Short Video on Reshaping Data Worlds for AoIR 2016
October 05, 2016
The following is a short video on Reshaping Data Worlds prepared for the 17th annual meeting of the Association of Internet Researchers – AoIR 2016 on “Internet Rules!” – which takes place in Berlin on 5-8th October 2016. It is part of a session on Big Data Meet Grassroots Activism organised by the DATACTIVE project. The transcript of the video is included below.
Reshaping Data Worlds
We can imagine data infrastructures not only as instruments of knowledge, but as devices which contribute to staging and performing the world in different ways.
Data infrastructures can be envisaged as socio-technical systems which provide the conditions of possibility for different ways of knowing and acting – articulating different kinds of social, political, economic and cultural worlds or “data worlds”.
Hence we might ask: Who will shape the future of these data worlds? How are different publics enrolled as part of them and implicated in processes of their articulation? What is at stake for whom in the patterning and composition of these infrastructures? And how and where will contestation and deliberation play out within and around them?
These questions open up many new objects and sites of study.
We can look at how issues are articulated through data infrastructures. For example, how issues such as gender and income inequality, climate change, human rights, poverty, free expression, pollution, health and wellbeing are measured, monitored, evaluated and enacted through different kinds of information systems.
We can look at chart the rise and fall, the evolution and institutionalisation of these different kinds of issues in public information systems.
We can also look at how these different articulations of issues in data infrastructures are being challenged and contested, including through the provision of alternative systems.
Civil society groups, journalists and others may not only question official figures, but also generate their own – in order to draw attention to different aspects of issues or to propose different issue agendas entirely.

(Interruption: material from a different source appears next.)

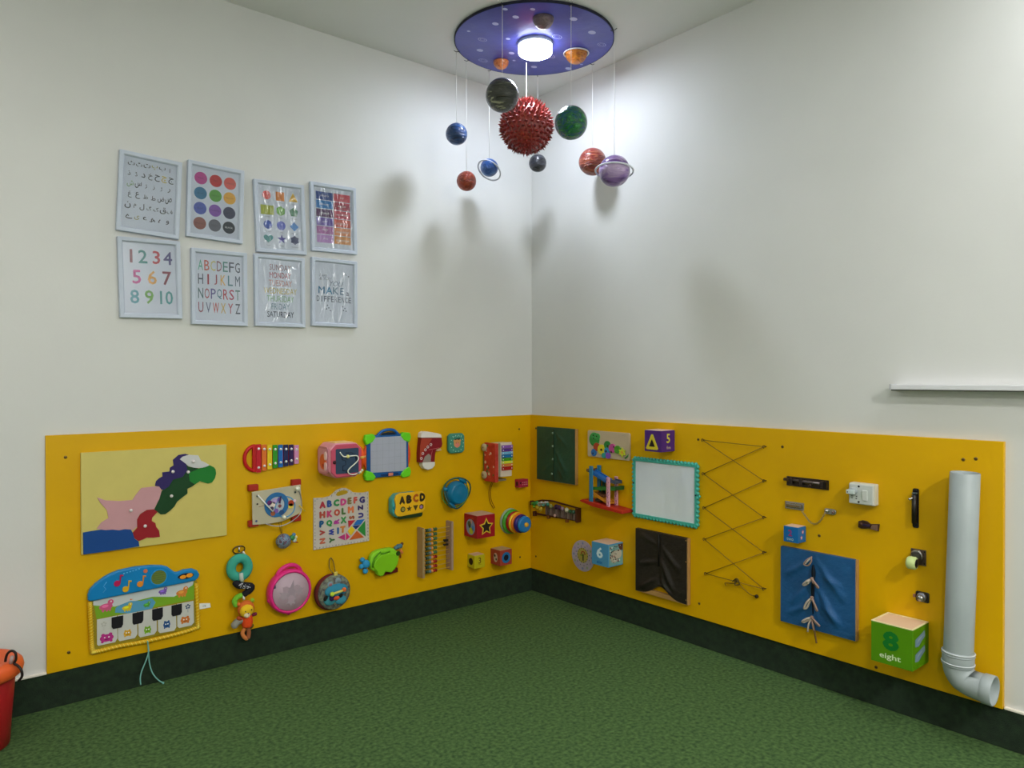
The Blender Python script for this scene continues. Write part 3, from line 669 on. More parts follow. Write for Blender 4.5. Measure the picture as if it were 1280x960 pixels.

New technologies make it possible to creatively repurpose “born digital” data – from online platforms and a wide array of devices – in order to generate different kinds of data infrastructures, whether for tracking pollution events, systematically counting police killings or migrant deaths, or documenting new forms of algorithmic discrimination or inequality.
There are also shifts in the provision and political economics of publicly available information, as the production and use of data is redistributed – leading at the same time to new dynamics of participation and engagement, as well as to new forms of enclosure and commercialisation, surveillance and governmentality.
These developments open up possibilities not only for new objects and sites of research, but also new forms of intervention. Researchers can play a role not only in relation to understanding these new data worlds, but also in relation to changing them.
Beyond the production of maps and critical cartographies of these emerging data infrastrutures, and genealogies of their making, we might ask: what role might researchers play in the recomposition of the data infrastructures that shape collective life? How might we produce accounts of these phenomena or stage interventions in a way which serves to re-align data infrastructures with the concerns of different publics? How might we help to open up space for democratic deliberation around data infrastructures, as well as critically studying the modes of engagement and registers of experience that they facilitate? And how might we cultivate the capacities not only to “get by” as auditorial or entrepreneurial data subjects, but also to contribute to shaping the future of the data worlds that surround us?